→ Short problem
Everything from the first line of the data through the line with "from mathutils import Vector" is to be echoed exactly, minus the pictures.

Begin Recorded data

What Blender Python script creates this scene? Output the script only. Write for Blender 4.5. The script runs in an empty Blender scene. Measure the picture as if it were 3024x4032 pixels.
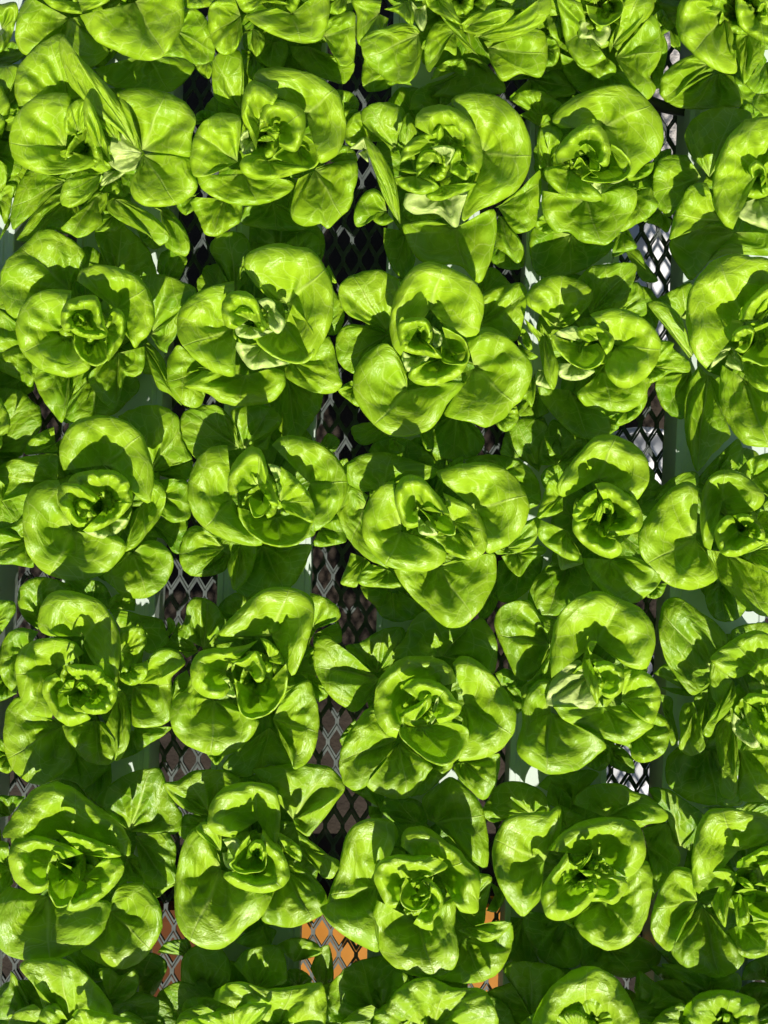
import bpy, math, random
import numpy as np
from mathutils import Vector

# ---------------------------------------------------------------- camera
sc = bpy.context.scene
CAM_H = 0.80                       # metres above the channel lids (z = 0)
TILT = math.radians(3.2)
F_PX = 2911.0                      # focal length in photograph pixels
W_PX, H_PX = 3024.0, 4032.0
cam_data = bpy.data.cameras.new('camera')
cam_data.sensor_fit = 'VERTICAL'
cam_data.angle = 2 * math.atan(H_PX / 2 / F_PX)
cam_data.clip_start = 0.02
cam_data.clip_end = 50
cam = bpy.data.objects.new('camera', cam_data)
sc.collection.objects.link(cam)
cam.location = (0, 0, CAM_H)
cam.rotation_euler = (TILT, 0, 0)
sc.camera = cam

# ---------------------------------------------------------------- light
SUN_EL = math.radians(39)
SUN_AZ = math.radians(175)         # from +Y turning towards +X: the sun stands at the picture's foot, a little right
world = bpy.data.worlds.new('World')
sc.world = world
world.use_nodes = True
nt = world.node_tree
sky = nt.nodes.new('ShaderNodeTexSky')
sky.sky_type = 'NISHITA'
sky.sun_disc = False
sky.sun_elevation = SUN_EL
sky.sun_rotation = SUN_AZ
bg = nt.nodes['Background']
bg.inputs['Strength'].default_value = 0.05
nt.links.new(sky.outputs['Color'], bg.inputs['Color'])
sun_data = bpy.data.lights.new('sun', 'SUN')
sun_data.energy = 5.0
sun_data.angle = math.radians(0.55)
sun_data.color = (1.0, 0.955, 0.87)
sun = bpy.data.objects.new('sun', sun_data)
sc.collection.objects.link(sun)
S_DIR = Vector((math.sin(SUN_AZ) * math.cos(SUN_EL), math.cos(SUN_AZ) * math.cos(SUN_EL), math.sin(SUN_EL)))
sun.rotation_euler = S_DIR.to_track_quat('Z', 'Y').to_euler()
sun.location = S_DIR * 3
vs = sc.view_settings
vs.view_transform = 'Standard'
vs.look = 'None'
vs.exposure = 0.73
vs.gamma = 1.0
vs.use_curve_mapping = False
sc.cycles.use_denoising = True
sc.cycles.use_adaptive_sampling = True
sc.cycles.adaptive_threshold = 0.03
sc.cycles.max_bounces = 6
sc.cycles.transmission_bounces = 4
sc.cycles.diffuse_bounces = 4
sc.cycles.glossy_bounces = 2

# ---------------------------------------------------------------- helpers
CT, ST = math.cos(TILT), math.sin(TILT)
def at(px, py, z):
    """Point of the place at height z that the photograph shows at pixel (px, py)."""
    a = (np.asarray(px, float) - W_PX / 2) / F_PX
    b = -(np.asarray(py, float) - H_PX / 2) / F_PX
    dx, dy, dz = a, b * CT + ST, b * ST - CT
    t = (np.asarray(z, float) - CAM_H) / dz
    return dx * t, dy * t, np.asarray(z, float) + 0 * t

def P(px, py, z):
    x, y, zz = at(px, py, z)
    return Vector((float(x), float(y), float(zz)))

def tag(o, label=None, cat=None, group=None, kind=None):
    if label: o['label'] = label
    if cat: o['category'] = cat
    if group: o['group'] = group
    if kind: o['kind'] = kind
    return o

def link(name, me, mat=None, parent=None, smooth=False):
    o = bpy.data.objects.new(name, me)
    sc.collection.objects.link(o)
    if mat is not None and not me.materials:
        me.materials.append(mat)
    if parent is not None:
        o.parent = parent
    if smooth:
        me.polygons.foreach_set('use_smooth', [True] * len(me.polygons))
    return o

def empty(name, loc, rz=0.0):
    o = bpy.data.objects.new(name, None)
    sc.collection.objects.link(o)
    o.location = loc
    o.rotation_euler = (0, 0, rz)
    o.empty_display_size = 0.02
    return o

class MB:
    """Collects verts and faces for one mesh."""
    def __init__(self): self.v, self.f = [], []
    def add(self, verts, faces):
        n = len(self.v)
        self.v += [tuple(p) for p in verts]
        self.f += [tuple(i + n for i in q) for q in faces]
        return self
    def box(self, x0, x1, y0, y1, z0, z1):
        return self.add([(x0,y0,z0),(x1,y0,z0),(x1,y1,z0),(x0,y1,z0),(x0,y0,z1),(x1,y0,z1),(x1,y1,z1),(x0,y1,z1)],
                 [(0,3,2,1),(4,5,6,7),(0,1,5,4),(1,2,6,5),(2,3,7,6),(3,0,4,7)])
    def extrude_y(self, prof, y0, y1, closed=True):
        n = len(prof)
        vs_ = [(x, y0, z) for x, z in prof] + [(x, y1, z) for x, z in prof]
        fs = [(i, (i + 1) % n, (i + 1) % n + n, i + n) for i in range(n if closed else n - 1)]
        return self.add(vs_, fs)
    def lathe(self, prof, n=48, cx=0, cy=0):
        vs_ = []
        for r, z in prof:
            for k in range(n):
                a = 2 * math.pi * k / n
                vs_.append((cx + r * math.cos(a), cy + r * math.sin(a), z))
        fs = []
        for j in range(len(prof) - 1):
            for k in range(n):
                k2 = (k + 1) % n
                fs.append((j*n + k, j*n + k2, (j+1)*n + k2, (j+1)*n + k))
        return self.add(vs_, fs)
    def build(self, name, mat=None, parent=None, smooth=False):
        me = bpy.data.meshes.new(name)
        me.from_pydata(self.v, [], self.f)
        me.update()
        return link(name, me, mat, parent, smooth)

# ---------------------------------------------------------------- materials
def new_mat(name):
    m = bpy.data.materials.new(name)
    m.use_nodes = True
    n = m.node_tree
    n.nodes.clear()
    out = n.nodes.new('ShaderNodeOutputMaterial')
    return m, n, out

class N:
    """Small wrapper to write node graphs as expressions."""
    def __init__(self, tree): self.t = tree
    def _set(self, sock, val):
        if isinstance(val, bpy.types.NodeSocket): self.t.links.new(val, sock)
        else: sock.default_value = val
    def math(self, op, a, b=None, c=None, clamp=False):
        n = self.t.nodes.new('ShaderNodeMath'); n.operation = op; n.use_clamp = clamp
        for s, v in zip(n.inputs, (a, b, c)):
            if v is not None: self._set(s, v)
        return n.outputs[0]
    def mix(self, fac, a, b, blend='MIX'):
        n = self.t.nodes.new('ShaderNodeMix'); n.data_type = 'RGBA'; n.blend_type = blend
        self._set(n.inputs[0], fac); self._set(n.inputs[6], a); self._set(n.inputs[7], b)
        return n.outputs[2]
    def noise(self, vec, scale, detail=3, rough=0.5, dim='3D', w=None):
        n = self.t.nodes.new('ShaderNodeTexNoise'); n.noise_dimensions = dim
        if vec is not None: self._set(n.inputs['Vector'], vec)
        n.inputs['Scale'].default_value = scale; n.inputs['Detail'].default_value = detail
        n.inputs['Roughness'].default_value = rough
        if w is not None: self._set(n.inputs['W'], w)
        return n.outputs['Fac'], n.outputs['Color']
    def voronoi_edge(self, vec, scale, rnd=1.0):
        n = self.t.nodes.new('ShaderNodeTexVoronoi'); n.feature = 'DISTANCE_TO_EDGE'; n.voronoi_dimensions = '2D'
        self._set(n.inputs['Vector'], vec); n.inputs['Scale'].default_value = scale
        n.inputs['Randomness'].default_value = rnd
        return n.outputs['Distance']
    def ramp(self, fac, stops):
        n = self.t.nodes.new('ShaderNodeValToRGB')
        e = n.color_ramp.elements
        while len(e) < len(stops): e.new(0.5)
        for q, (p, c) in zip(e, stops): q.position = p; q.color = c
        self._set(n.inputs[0], fac)
        return n.outputs[0]
    def smooth(self, x, lo, hi, a=0.0, b=1.0):
        n = self.t.nodes.new('ShaderNodeMapRange'); n.interpolation_type = 'SMOOTHSTEP'
        self._set(n.inputs['Value'], x)
        n.inputs['From Min'].default_value = lo; n.inputs['From Max'].default_value = hi
        n.inputs['To Min'].default_value = a; n.inputs['To Max'].default_value = b
        return n.outputs['Result']
    def bump(self, h, strength, dist, normal=None):
        n = self.t.nodes.new('ShaderNodeBump')
        n.inputs['Strength'].default_value = strength; n.inputs['Distance'].default_value = dist
        self._set(n.inputs['Height'], h)
        if normal is not None: self._set(n.inputs['Normal'], normal)
        return n.outputs['Normal']
    def node(self, typ, **kw):
        n = self.t.nodes.new(typ)
        for k, v in kw.items(): setattr(n, k, v)
        return n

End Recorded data

→ Exercise output
What Blender Python script creates this scene? Output the script only. Write for Blender 4.5. The script runs in an empty Blender scene. Measure the picture as if it were 3024x4032 pixels.
import bpy, math, random
import numpy as np
from mathutils import Vector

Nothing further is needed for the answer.